Still, now that it's here, this is a book worth reading. Strout, who won a Pulitzer Prize for "Olive Kitteridge" in 2009 and followed it with the equally powerful "Olive, Again," continues to add depth and dimension to her recurring characters by viewing them through different lenses. Here, she brings Lucy slowly into a sharper focus, homing in on her loneliness (a common Strout theme) and her nagging certainty that her impoverished childhood has marked her forever as an outsider. Lucy may lack Olive Kitteridge's ruthless brand of honesty, but she's pushing her way toward insight.

As a writer, Lucy seems more tentative than before, punctuating her narrative with repeated justification and equivocation: "I would like to say this" and "I need to say this though" and "please try to understand this." She still struggles with feeling unseen: "I really do not know what I mean, except to say that on some very fundamental level, I feel invisible in this world."

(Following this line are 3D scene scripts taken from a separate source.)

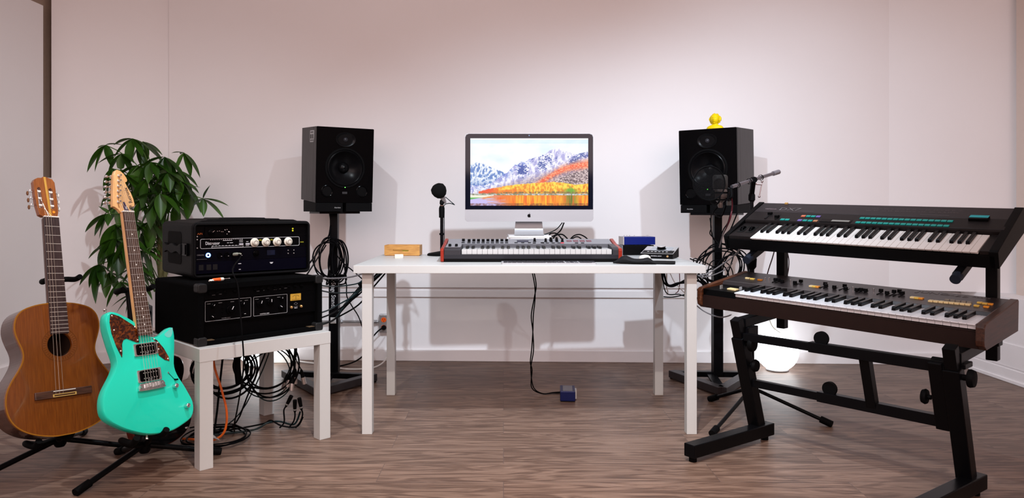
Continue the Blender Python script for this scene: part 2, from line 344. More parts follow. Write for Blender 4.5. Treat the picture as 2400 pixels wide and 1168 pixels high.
def wallpaper(u, v):
    x, y = u*1.76, v
    ridge = pl(u, RIDGE)+.012*fb(x, 0, 18); far = pl(u, FAR)+.012*fb(x, 5, 14); tree = pl(u, TREE)+.008*fb(x, 9, 30)
    if v < .018: return (.93, .96, 1.)
    if v > .845:     # lake
        sh = .5+.9*fb(x*4, y*.5, 9)
        if u < .2 and v < .91-.3*u: 
            return lerp((.95, .94, .86), (.35, .70, .35), (v-.872)/.016)
        c = lerp((.93, .42, .06), (1., .74, .16), sh)
        c = lerp(c, (.30, .42, .10), .8*math.exp(-((u-.85)/.05)**2)*(.3+.9*sh))
        c = lerp(c, (.93, .30, .12), .7*math.exp(-((u-.25)/.1)**2)*sh*1.4)
        k = (1-u*2.9)*2.2*(v-.84)/.12+.5*fb(x, y*6, 8)*(u < .3)
        c = lerp(c, (.78, .74, .95), k) if u < .36 else c
        if v > .965: c = lerp(c, (.40, .20, .12), .35+.5*fb(x, y, 26))
        return c
    if v > .822:
        return lerp((.50, .50, .36), (.82, .84, .86), .45+1.1*fb(x, y*2, 30))
    if v > tree and u > .07:
        t = .5+1.1*fb(x, y*.6, 34, 5); f_ = (v-tree)/(.822-tree)
        c = lerp((.90, .50, .05), (1., .88, .30), t+.25-.5*f_)
        c = lerp(c, (.92, .32, .16), 1.1*math.exp(-((u-.13)/.10)**2))
        c = lerp(c, (.42, .66, .16), 1.2*math.exp(-((u-.85)/.045)**2)*max(0, min(1, (f_-.25+.5*fb(x, y, 12))*4)))
        c = lerp(c, (.93, .45, .1), .7*math.exp(-((u-.32)/.12)**2)*(f_ > .5))
        if f_ > .8: c = lerp(c, (.50, .42, .25), .55+1.2*fb(x, y, 40))
        return c
    if v > ridge:
        d = v-ridge
        wx, wy = x+.35*y+.02*fb(x, y, 9), y-.55*x+.02*fb(y, x, 9)
        rg = 1-abs(fb(wx*1.2, wy*.55, 13, 6))*2.1; t2 = fb(x*.9, y*1.6, 44, 5)
        c = lerp((.66, .66, .86), (.98, .98, 1.), rg*.9-.9*max(0, d-.12)+.25)
        tr_ = fb(x*.8+.2, y, 7, 3)+.9*t2
        if u > .22: c = lerp(c, (.16, .30, .62), max(0, min(1, (tr_-.30-.5*max(0, d-.2))*3.5)))
        if u < .52: c = lerp(c, (.25, .40, .78), max(0, .65-5*d)*max(0, .45+1.6*t2))
        low = (v-(.80-.52*u))/.10+.5*t2
        c = lerp(c, lerp((.50, .46, .56), (.82, .76, .80), .5+1.1*t2+.4*rg-.2), low)
        cy_ = .64-.70*(u-.60)-.045*math.sin(10*u); wd_ = .050+.05*max(0, u-.7)+.03*t2
        rr = math.exp(-((v-cy_)/wd_)**2)*max(0, min(1, (u-.50)/.1))
        rr = max(rr, .8*math.exp(-((v-(.70-.25*(u-.6)))/.035)**2)*max(0, min(1, (u-.55)/.08))*(u < .8))
        c = lerp(c, lerp((.92, .34, .18), (.95, .66, .50), .35+1.5*t2), rr*1.2)
        if v > 1.005-.56*u+.02*t2 and u > .72: c = lerp((.36, .30, .33), (.84, .76, .76), .5+1.5*t2)
        return c
    if v > far and u < .4:
        rg = 1-abs(fb(x*1.1+.5*y, y*.6-.6*x, 16, 6))*2.2; t2 = fb(x, y, 40, 4)
        c = lerp((.34, .50, .76), (.96, .98, 1.), rg*.95+.2-1.0*max(0, v-.52)+.5*t2)
        return lerp(c, (.20, .36, .66), max(0, (v-.60)*5)*(.5+t2))
    if u < .14 and v > .6: return lerp((.5, .52, .7), (.7, .7, .85), .5+fb(x, y*3, 20))
    cl = .5+.6*fb(x, y*2, 3)
    return lerp((.80, .90, 1.), (.97, .98, 1.), .25+.75*cl-.5*(v < .08)+.5*(.5-abs(u-.5)))
NX, NY = 440, 250
SX0, SX1, SZ0, SZ1 = -.2975, .2985, .150, .4905
vs = []; cs = []; fs = []
for j in range(NY+1):
    for i in range(NX+1):
        vs.append((SX0+(SX1-SX0)*i/NX, -.0024, SZ1+(SZ0-SZ1)*j/NY)); cs.append(srgb(wallpaper(i/NX, j/NY)))
for j in range(NY):
    for i in range(NX):
        a_ = j*(NX+1)+i; fs.append((a_, a_+NX+1, a_+NX+2, a_+1))
me = bpy.data.meshes.new('display'); me.from_pydata(vs, [], fs)
ca = me.color_attributes.new('picture', 'FLOAT_COLOR', 'POINT')
ca.data.foreach_set('color', [x for c in cs for x in (*[max(0, k) for k in c], 1)])
sm = bpy.data.materials.new('lit display'); sm.use_nodes = True; nt = sm.node_tree; p = nt.nodes['Principled BSDF']
at_ = nt.nodes.new('ShaderNodeAttribute'); at_.attribute_name = 'picture'
p.inputs['Base Color'].default_value = (0, 0, 0, 1); p.inputs['Roughness'].default_value = .3
nt.links.new(at_.outputs['Color'], p.inputs['Emission Color']); p.inputs['Emission Strength'].default_value = .95
me.materials.append(sm); o = bpy.data.objects.new('display', me); COL.objects.link(o); o.parent = mc
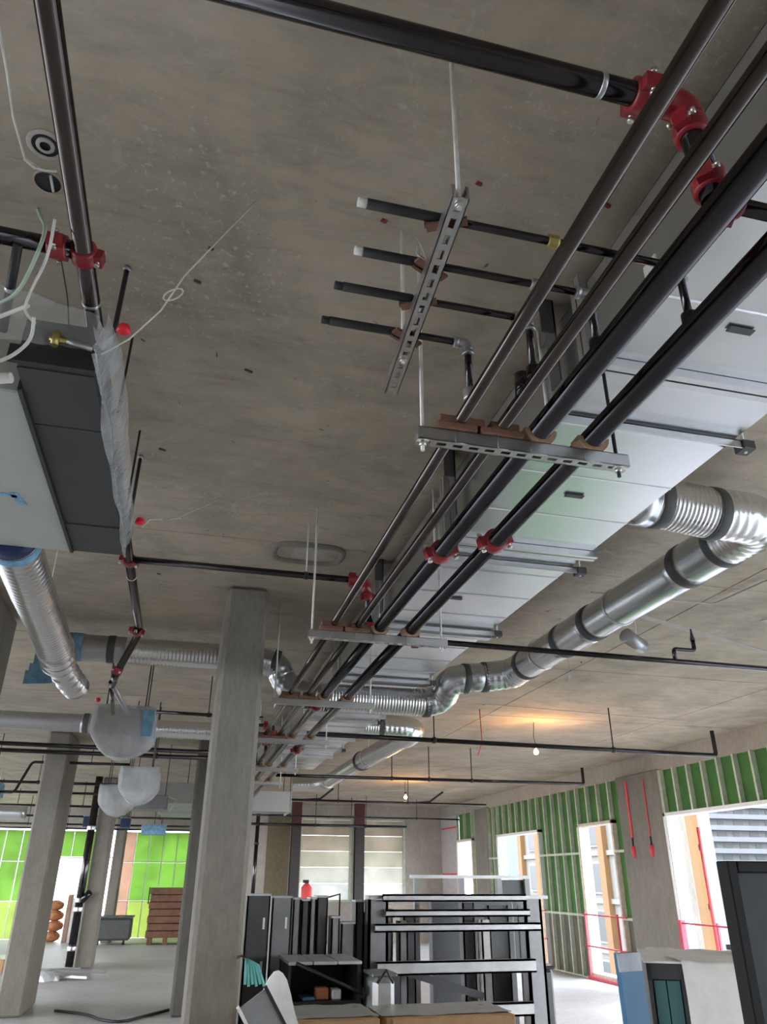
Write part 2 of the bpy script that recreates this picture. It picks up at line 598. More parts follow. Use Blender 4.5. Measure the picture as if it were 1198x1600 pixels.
# board-clad return at the far end
K('pink_board', bx(XW - 0.03, XW + 0.02, 21.45, 22.9, 1.72, 3.2), 'pink_board', wr)
K('pink_board', bx(XW - 0.03, XW + 0.02, 21.45, 22.9, 0.0, 1.70), 'pink_board', wr)
for z in (2.9, 1.71):
    K('marking_tape', bx(XW - 0.034, XW - 0.03, 21.5, 22.85, z - 0.02, z + 0.02), 'red_cord', wr)
# rough openings
for i, (a, b, s) in enumerate(OPEN):
    bm = bmesh.new()
    e = 0.05
    box(bm, XW - 0.09, XW + 0.14, a - e, a, 0.0, HEAD + e)
    box(bm, XW - 0.09, XW + 0.14, b, b + e, 0.0, HEAD + e)
    box(bm, XW - 0.09, XW + 0.14, a - e, b + e, HEAD, HEAD + e)
    box(bm, XW - 0.09, XW + 0.14, a - e, b + e, 0.0, s)
    K('window_%d' % (i + 1), bm, 'jamb' if i in (4, 6) else 'white')

# ---- back wall right portion (Y = 22.9)
YB = 22.9
wb = K('wall_back', bx(6.35, 7.8, YB, YB + 0.3, 0, HC + 0.1), 'wall')
K('wall_panel', bx(3.0, 6.35, YB, YB + 0.25, 3.15, HC + 0.1), 'wall', wb)
K('wall_panel', bx(3.0, 6.35, YB, YB + 0.25, 0, 1.0), 'wall', wb)
K('wall_panel', bx(4.77, 4.95, YB, YB + 0.25, 1.0, 3.15), 'wall', wb)
K('wall_panel', bx(3.0, 3.27, YB, YB + 0.25, 1.0, 3.15), 'wall', wb)
K('wall_panel', bx(2.35, 3.0, YB, YB + 0.25, 0, HC + 0.1), 'tan', wb)
K('wall_panel', bx(1.0, 2.35, YB, YB + 0.25, 0, HC + 0.1), 'wall', wb)
# return between the two back walls
K('wall_panel', bx(0.75, 1.0, YB, 26.3, 0, HC + 0.1), 'wall', wb)
for i, (x0, x1) in enumerate(((3.32, 4.72), (5.0, 6.3))):
    bm = bmesh.new()
    e = 0.05
    box(bm, x0 - e, x0, YB - 0.04, YB + 0.16, 1.0, 3.15)
    box(bm, x1, x1 + e, YB - 0.04, YB + 0.16, 1.0, 3.15)
    box(bm, x0, x1, YB - 0.04, YB + 0.16, 3.1, 3.15)
    box(bm, x0, x1, YB - 0.04, YB + 0.16, 1.0, 1.05)
    wn = K('window_%d' % (8 + i), bm, 'stud')
    n = 5
    for k in range(n):
        z0 = 1.05 + 2.05 * k / n
        z1 = 1.05 + 2.05 * (k + 1) / n - 0.004
        pm = bmesh.new()
        obox(pm, ((x0 + x1) / 2, YB + 0.07, (z0 + z1) / 2), (1, 0, 0), Vector((0, 1, 0.06)).normalized(), Vector((0, -0.06, 1)).normalized(), (x1 - x0) / 2, 0.008, (z1 - z0) / 2)
        K('infill_panel', pm, 'pane_%d' % k, wn)

# ---- back wall left portion (Y = 26): bright membrane panels
YL = 26.0
wl = K('wall_far', bx(-9.3, 1.0, YL, YL + 0.3, 2.9, HC + 0.1), 'wall')


def membrane(x0, x1, z0, z1, pitch, mat='green_lit'):
    n = max(1, round((x1 - x0) / pitch))
    for i in range(n):
        a = x0 + (x1 - x0) * i / n
        b = x0 + (x1 - x0) * (i + 1) / n
        for q0, q1 in ((z0, 0.95), (0.95, 2.0), (2.0, z1)):
            q0 = max(q0, z0)
            if q1 - q0 > 0.05:
                K('membrane_panel', bx(a + 0.012, b - 0.012, YL + random.uniform(0, 0.01), YL + 0.018, q0 + 0.012, q1 - 0.012), 'green_lit_low' if q0 < 0.5 and mat == 'green_lit' else mat, wl)
        K('stud', bx(a - 0.012, a + 0.012, YL - 0.05, YL - 0.005, z0, z1), 'stud', wl)
    for z in (0.95, 2.0):
        if z > z0:
            K('strap', bx(x0, x1, YL - 0.056, YL - 0.05, z - 0.012, z + 0.012), 'stud', wl)


membrane(-9.2, -3.6, 0.0, 2.85, 0.45)
membrane(-3.6, -2.62, 2.12, 2.85, 0.45)
membrane(-2.62, -2.15, 0.0, 2.85, 0.45)
membrane(-1.75, -1.3, 0.0, 2.85, 0.45, 'salmon')
membrane(-1.3, 0.75, 0.0, 2.85, 0.42)
bm = bmesh.new()
for a in (-3.64, -2.62):
    box(bm, a, a + 0.04, YL - 0.06, YL + 0.1, 0, 2.12)
box(bm, -3.6, -2.62, YL - 0.06, YL + 0.1, 2.08, 2.12)
K('door_1', bm, 'white')
bm = bmesh.new()
for a in (-2.15, -1.79):
    box(bm, a, a + 0.04, YL - 0.06, YL + 0.1, 0.0, 2.85)
box(bm, -2.11, -1.79, YL - 0.06, YL + 0.1, 2.1, 2.14)
K('window_10', bm, 'white')

# ---- left and rear walls, open bays to the daylight (outside the frame)
wleft = K('wall_left', bx(-9.3, -9.0, -8.3, 26.3, 2.9, HC + 0.1), 'wall')
for k in range(7):
    y = -8.2 + k * 5.7
    K('pier', bx(-9.3, -8.95, y, y + 0.6, 0, 2.92), 'column', wleft)
wrear = K('wall_rear', bx(-9.3, 7.8, -8.3, -8.0, 0, HC + 0.1), 'wall')
K('wall_panel', bx(-9.28, -9.0, -8.0, -2.5, 0, 2.92), 'wall', wleft)

# ---- blade columns
def column(name, label, x0, x1, y0, y1, mat='column', ztop=HC):
    return S(name, bx(x0, x1, y0, y1, 0, ztop, bev=0.028), mat, label, 'column', ((x0 + x1) / 2, (y0 + y1) / 2, 0))


column('concrete_column', 'tall grey concrete column in the middle foreground, pipes passing beside its right edge', 0.135, 0.43, 5.2, 6.1)
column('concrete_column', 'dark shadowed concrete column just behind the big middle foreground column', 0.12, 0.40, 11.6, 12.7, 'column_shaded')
column('concrete_column', 'leaning-looking grey concrete column on the left, running out of the bottom left corner', -2.02, -1.70, 12.0, 13.1)
column('concrete_column', 'concrete column at the left edge of the photo under the flexible duct', -1.9, -1.5, 5.6, 6.5)
column('concrete_column', 'concrete column left of centre with a black drain pipe strapped up its side', -1.72, -1.42, 17.7, 18.6)
column('concrete_column', 'slim far concrete column in front of the salmon panel', -1.80, -1.53, 24.3, 25.0)

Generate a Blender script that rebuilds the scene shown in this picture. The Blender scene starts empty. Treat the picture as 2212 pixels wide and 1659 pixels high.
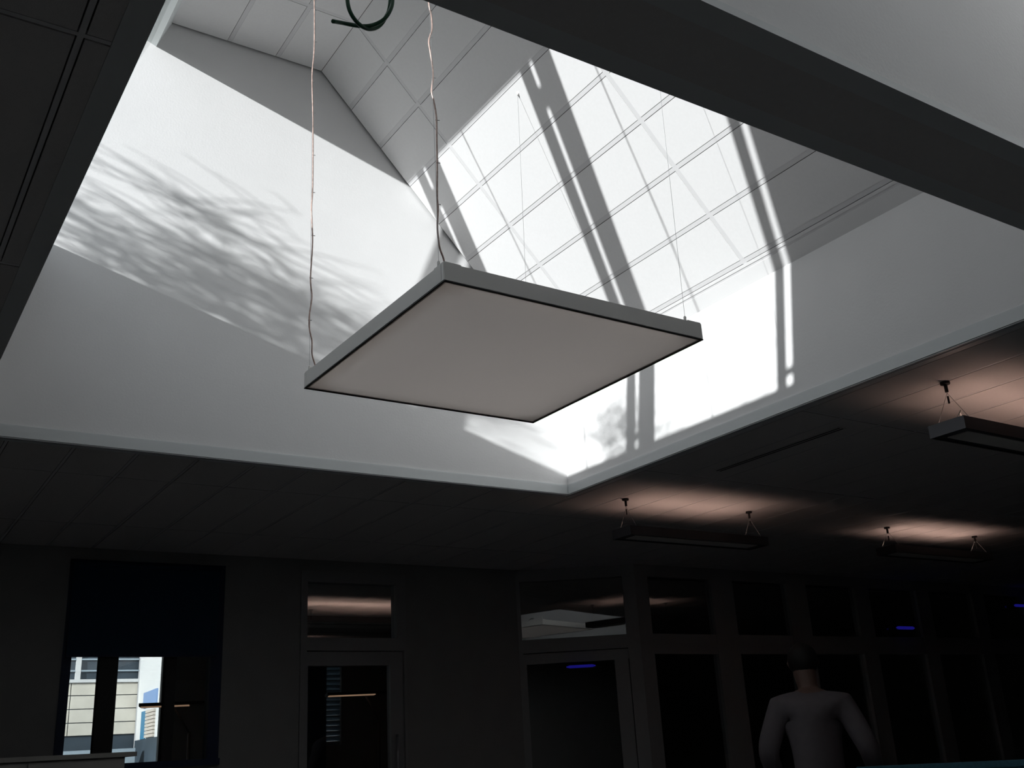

Upon learning that Lucy and William take a road trip to Maine to confront the revelations, you may be tempted to cringe, but in Strout's hands the journey never feels trite. Instead, she invests us deeply in Lucy's epiphany: Even though we are fueled by presumptions and believe what we want to believe, the truth is always within our sight. "We kind of know who we are without knowing it," Lucy realizes at the end of the book. Oh, Lucy! We do.